Manuel Bustamante ―en Gorafe, cerca de Guadix― nos enseñó el intrincado y casi fantasmagórico desierto de Gorafe, en el altiplano granadino, donde se puede disfrutar de dos maravillas: El Colorao, llamado así por su semejanza con el cañón de Arizona, y la mayor concentración de dólmenes de Europa. Si Manuel nos enseñaba el laberinto de la tierra, Juan Ramón ―regente del hotel de la Estación de Coripe, en la Vía Verde de va desde Puerto Serrano a Olvera― nos mostró con su telescopio el del cielo, en la oscuridad de la noche en aquella zona.
Podría seguir. Citaría lugares como la Hacienda del Ciprés ―en Osuna, cercana a las ruinas de El Calvario―, el Parque Nacional de Monfragüe, el Meandro del Melero, Mogarraz, el Cerro del Hierro en San Nicolás del Puerto… Cada lugar tiene una historia que contar. Alguna hace pensar en los destrozos que ―a veces― se comenten. Como que el necesario progreso signifique ―debido a la construcción de un trazado ferroviario de alta velocidad y una autovía en La Mancha― la destrucción del camino que conducía desde Argamasilla de Alba hasta la venta en que fue armado caballero don Quijote.
De eso pretendo hablar en esta serie de artículos, de rutas, de caminos, de lugares y de personas.

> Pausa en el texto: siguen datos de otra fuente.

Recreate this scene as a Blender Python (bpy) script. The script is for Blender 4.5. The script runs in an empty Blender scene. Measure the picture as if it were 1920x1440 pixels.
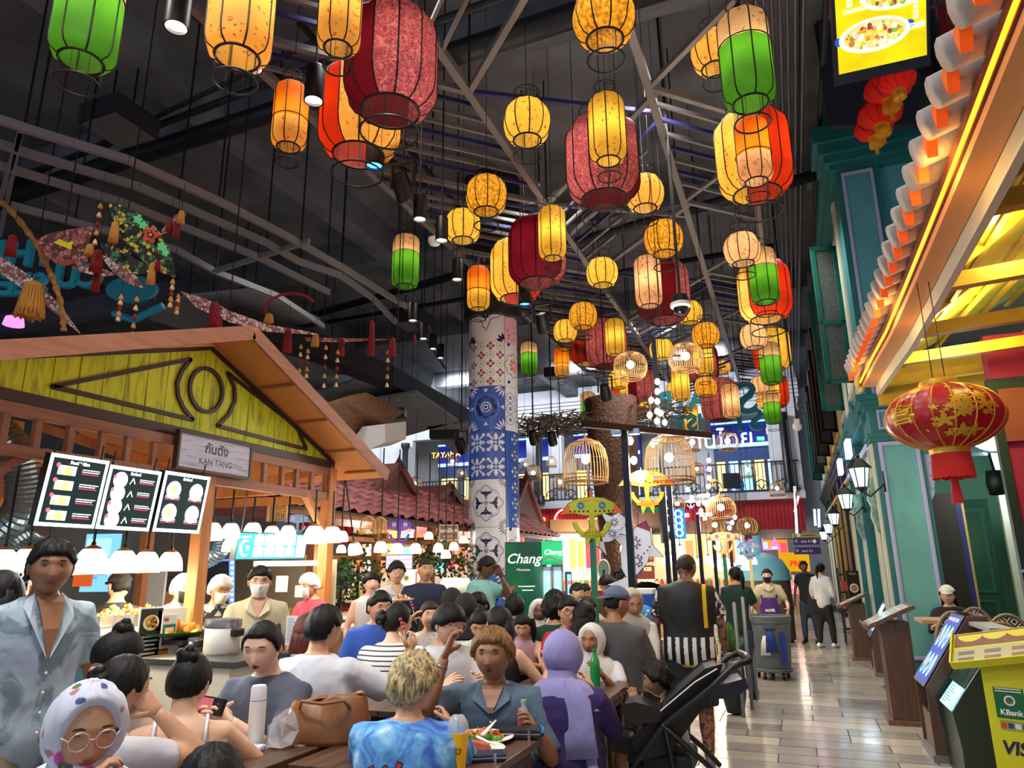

No hablaré de Tailandia, ni de Praga, ni de las Svalbard ni de Ushuaia ―confines norte y sur de la tierra―. Porque hay también lugares próximos ―a veces en nuestro propio pueblo― que invitan a ser visitados y a gozar de su belleza y de su historia. Y mientras vamos haciendo camino, roguemos que ese camino no se nos acabe, porque cada rincón es fuente de sabiduría.